* **Provided records**

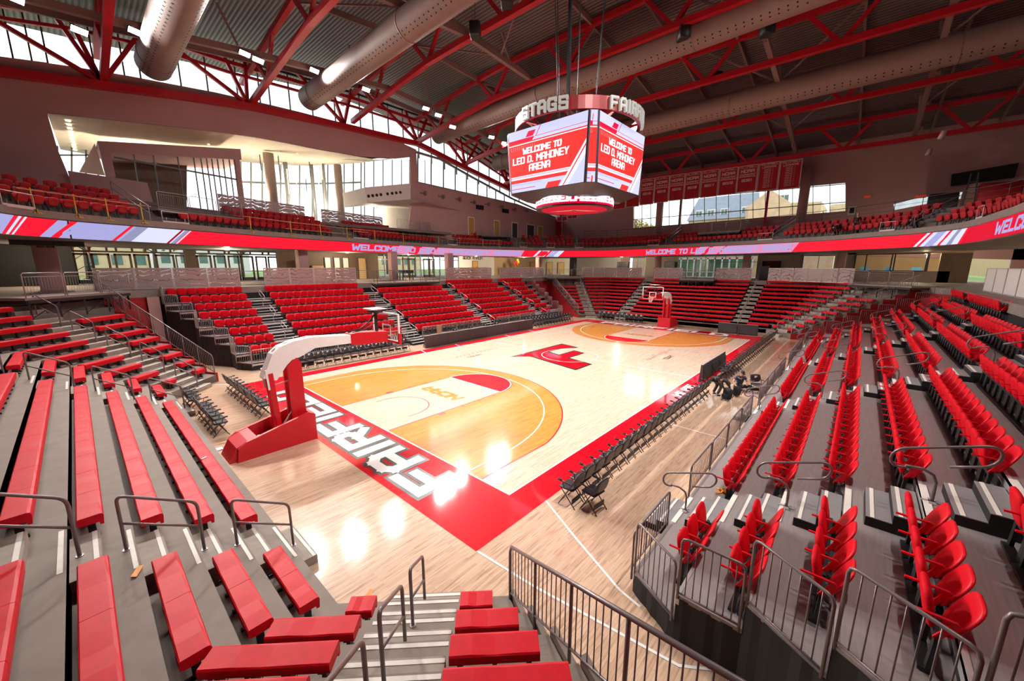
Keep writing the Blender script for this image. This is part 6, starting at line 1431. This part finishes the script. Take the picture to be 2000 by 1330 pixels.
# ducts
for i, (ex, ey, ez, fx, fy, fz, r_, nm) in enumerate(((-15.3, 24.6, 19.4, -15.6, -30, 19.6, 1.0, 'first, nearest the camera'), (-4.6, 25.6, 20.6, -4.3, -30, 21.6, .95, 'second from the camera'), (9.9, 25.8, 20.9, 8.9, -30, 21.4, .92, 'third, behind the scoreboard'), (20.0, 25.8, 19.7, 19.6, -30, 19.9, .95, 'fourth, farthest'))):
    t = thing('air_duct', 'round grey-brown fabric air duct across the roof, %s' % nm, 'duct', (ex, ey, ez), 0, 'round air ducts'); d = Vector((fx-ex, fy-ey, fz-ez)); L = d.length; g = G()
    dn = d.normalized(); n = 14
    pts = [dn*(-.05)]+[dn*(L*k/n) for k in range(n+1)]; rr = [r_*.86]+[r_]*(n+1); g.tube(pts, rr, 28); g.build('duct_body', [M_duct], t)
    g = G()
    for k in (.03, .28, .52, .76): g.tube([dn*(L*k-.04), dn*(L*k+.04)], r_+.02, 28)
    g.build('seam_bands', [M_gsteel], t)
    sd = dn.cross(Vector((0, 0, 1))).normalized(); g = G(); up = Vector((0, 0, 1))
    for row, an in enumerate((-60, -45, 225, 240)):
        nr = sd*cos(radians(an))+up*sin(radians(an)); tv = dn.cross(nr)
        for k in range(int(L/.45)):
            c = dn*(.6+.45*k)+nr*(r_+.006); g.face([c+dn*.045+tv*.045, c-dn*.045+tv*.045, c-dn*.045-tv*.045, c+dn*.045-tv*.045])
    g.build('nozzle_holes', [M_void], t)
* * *
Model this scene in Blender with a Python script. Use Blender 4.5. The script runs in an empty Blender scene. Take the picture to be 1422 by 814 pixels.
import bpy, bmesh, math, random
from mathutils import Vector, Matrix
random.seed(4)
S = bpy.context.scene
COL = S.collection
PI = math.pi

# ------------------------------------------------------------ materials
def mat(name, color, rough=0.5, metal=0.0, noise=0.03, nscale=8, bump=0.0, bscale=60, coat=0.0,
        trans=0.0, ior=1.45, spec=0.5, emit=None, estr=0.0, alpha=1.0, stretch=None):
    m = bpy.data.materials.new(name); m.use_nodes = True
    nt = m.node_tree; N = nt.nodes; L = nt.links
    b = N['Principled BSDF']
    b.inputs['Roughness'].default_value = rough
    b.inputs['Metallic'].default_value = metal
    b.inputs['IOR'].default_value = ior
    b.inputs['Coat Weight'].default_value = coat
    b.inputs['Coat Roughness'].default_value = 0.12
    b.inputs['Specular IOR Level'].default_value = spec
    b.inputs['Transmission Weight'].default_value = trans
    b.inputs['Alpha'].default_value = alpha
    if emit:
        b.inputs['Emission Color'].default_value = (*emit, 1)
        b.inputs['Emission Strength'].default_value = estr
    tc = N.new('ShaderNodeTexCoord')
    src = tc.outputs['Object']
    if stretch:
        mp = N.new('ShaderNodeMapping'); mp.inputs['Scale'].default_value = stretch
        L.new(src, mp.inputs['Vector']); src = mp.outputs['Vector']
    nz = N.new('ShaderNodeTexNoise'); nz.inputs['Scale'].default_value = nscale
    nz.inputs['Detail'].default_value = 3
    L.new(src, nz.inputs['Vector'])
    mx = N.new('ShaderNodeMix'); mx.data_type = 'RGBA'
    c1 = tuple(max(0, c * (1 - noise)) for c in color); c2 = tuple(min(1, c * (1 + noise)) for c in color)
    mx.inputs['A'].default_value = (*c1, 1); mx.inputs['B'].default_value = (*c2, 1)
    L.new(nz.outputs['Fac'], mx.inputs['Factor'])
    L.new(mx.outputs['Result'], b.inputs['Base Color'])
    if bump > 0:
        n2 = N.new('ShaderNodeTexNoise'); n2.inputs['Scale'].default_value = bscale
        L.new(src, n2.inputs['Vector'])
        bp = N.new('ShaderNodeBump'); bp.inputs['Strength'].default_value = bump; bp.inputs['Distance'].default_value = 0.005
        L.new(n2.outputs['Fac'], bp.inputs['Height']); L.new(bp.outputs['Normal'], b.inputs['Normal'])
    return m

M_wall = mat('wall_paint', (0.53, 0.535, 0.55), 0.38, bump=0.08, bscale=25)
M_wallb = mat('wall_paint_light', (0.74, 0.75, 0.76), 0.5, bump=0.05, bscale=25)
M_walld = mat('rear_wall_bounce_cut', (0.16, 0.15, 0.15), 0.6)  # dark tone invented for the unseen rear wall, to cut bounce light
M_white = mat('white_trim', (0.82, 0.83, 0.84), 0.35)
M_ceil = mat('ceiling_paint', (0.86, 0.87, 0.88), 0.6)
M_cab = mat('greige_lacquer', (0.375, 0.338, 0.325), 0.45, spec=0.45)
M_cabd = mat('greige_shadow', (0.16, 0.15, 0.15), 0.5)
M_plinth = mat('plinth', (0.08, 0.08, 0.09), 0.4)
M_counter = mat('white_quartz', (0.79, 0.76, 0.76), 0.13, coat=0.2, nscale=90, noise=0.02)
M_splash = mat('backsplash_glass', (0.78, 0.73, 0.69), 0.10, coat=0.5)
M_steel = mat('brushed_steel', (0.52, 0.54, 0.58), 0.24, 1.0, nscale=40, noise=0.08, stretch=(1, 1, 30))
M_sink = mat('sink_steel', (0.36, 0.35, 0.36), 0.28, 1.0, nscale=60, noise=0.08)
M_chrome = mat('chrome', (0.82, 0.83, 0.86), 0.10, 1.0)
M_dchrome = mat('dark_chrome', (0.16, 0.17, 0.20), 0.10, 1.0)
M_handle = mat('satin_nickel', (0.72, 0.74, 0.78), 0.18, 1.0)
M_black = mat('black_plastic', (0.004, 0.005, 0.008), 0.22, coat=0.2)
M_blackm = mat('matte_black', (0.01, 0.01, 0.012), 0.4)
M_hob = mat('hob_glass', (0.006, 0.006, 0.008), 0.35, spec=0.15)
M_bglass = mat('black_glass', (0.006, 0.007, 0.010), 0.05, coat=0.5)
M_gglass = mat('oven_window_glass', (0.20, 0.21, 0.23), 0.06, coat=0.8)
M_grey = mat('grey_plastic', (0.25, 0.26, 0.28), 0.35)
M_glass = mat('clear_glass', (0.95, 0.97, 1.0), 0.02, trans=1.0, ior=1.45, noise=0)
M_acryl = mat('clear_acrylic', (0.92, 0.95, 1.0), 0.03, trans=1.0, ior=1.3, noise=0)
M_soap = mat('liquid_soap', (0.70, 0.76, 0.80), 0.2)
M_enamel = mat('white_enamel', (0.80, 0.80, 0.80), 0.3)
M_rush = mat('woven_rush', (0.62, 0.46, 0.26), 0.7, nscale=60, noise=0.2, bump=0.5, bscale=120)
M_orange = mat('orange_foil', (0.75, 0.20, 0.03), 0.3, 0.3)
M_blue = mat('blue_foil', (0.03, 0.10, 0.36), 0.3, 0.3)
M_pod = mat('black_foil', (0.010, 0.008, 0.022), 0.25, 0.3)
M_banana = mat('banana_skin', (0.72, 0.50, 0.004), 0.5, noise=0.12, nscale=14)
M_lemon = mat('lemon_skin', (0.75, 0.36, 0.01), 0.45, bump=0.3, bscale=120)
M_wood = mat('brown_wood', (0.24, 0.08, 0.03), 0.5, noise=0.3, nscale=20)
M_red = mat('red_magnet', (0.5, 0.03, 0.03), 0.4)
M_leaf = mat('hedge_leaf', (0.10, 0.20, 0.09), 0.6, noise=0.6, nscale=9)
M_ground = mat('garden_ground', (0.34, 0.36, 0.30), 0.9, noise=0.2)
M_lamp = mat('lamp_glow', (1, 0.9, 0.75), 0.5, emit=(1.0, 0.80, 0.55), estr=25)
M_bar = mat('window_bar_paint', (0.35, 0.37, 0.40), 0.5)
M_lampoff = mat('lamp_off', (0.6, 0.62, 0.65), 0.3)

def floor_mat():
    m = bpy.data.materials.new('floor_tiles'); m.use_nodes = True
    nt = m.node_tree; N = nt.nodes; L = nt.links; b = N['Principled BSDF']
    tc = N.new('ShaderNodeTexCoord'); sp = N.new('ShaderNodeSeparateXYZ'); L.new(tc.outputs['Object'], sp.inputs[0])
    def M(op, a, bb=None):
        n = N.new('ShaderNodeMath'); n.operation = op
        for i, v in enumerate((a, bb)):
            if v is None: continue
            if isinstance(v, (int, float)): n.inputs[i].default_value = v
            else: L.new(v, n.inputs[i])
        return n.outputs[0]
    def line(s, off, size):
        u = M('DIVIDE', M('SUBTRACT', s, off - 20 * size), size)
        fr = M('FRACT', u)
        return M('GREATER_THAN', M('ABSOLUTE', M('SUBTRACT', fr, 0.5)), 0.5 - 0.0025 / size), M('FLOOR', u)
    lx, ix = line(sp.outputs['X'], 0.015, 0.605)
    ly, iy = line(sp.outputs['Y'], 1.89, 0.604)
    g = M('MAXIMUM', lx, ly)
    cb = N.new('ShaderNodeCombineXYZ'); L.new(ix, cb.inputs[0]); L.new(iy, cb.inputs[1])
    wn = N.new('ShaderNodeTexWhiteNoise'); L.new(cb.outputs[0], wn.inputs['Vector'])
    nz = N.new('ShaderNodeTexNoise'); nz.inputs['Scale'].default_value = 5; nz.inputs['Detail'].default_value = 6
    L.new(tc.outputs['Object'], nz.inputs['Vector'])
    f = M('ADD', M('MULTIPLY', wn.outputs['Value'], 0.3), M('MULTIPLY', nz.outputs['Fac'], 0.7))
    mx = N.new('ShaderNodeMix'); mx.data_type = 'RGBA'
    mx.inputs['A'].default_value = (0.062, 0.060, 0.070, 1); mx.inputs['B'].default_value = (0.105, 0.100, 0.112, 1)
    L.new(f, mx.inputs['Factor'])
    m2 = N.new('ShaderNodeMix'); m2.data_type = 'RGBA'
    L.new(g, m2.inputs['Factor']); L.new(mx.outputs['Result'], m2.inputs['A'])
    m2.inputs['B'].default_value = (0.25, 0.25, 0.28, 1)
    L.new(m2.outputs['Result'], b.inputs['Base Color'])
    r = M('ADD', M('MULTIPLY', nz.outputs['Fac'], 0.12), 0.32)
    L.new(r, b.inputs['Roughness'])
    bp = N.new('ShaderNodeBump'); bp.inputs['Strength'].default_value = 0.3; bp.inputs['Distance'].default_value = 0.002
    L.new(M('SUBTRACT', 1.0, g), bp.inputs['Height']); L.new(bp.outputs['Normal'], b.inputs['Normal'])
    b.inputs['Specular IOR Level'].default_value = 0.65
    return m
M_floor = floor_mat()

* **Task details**
Only the number is required: the count of lines containing the word "Take".

* **Problem solution**
2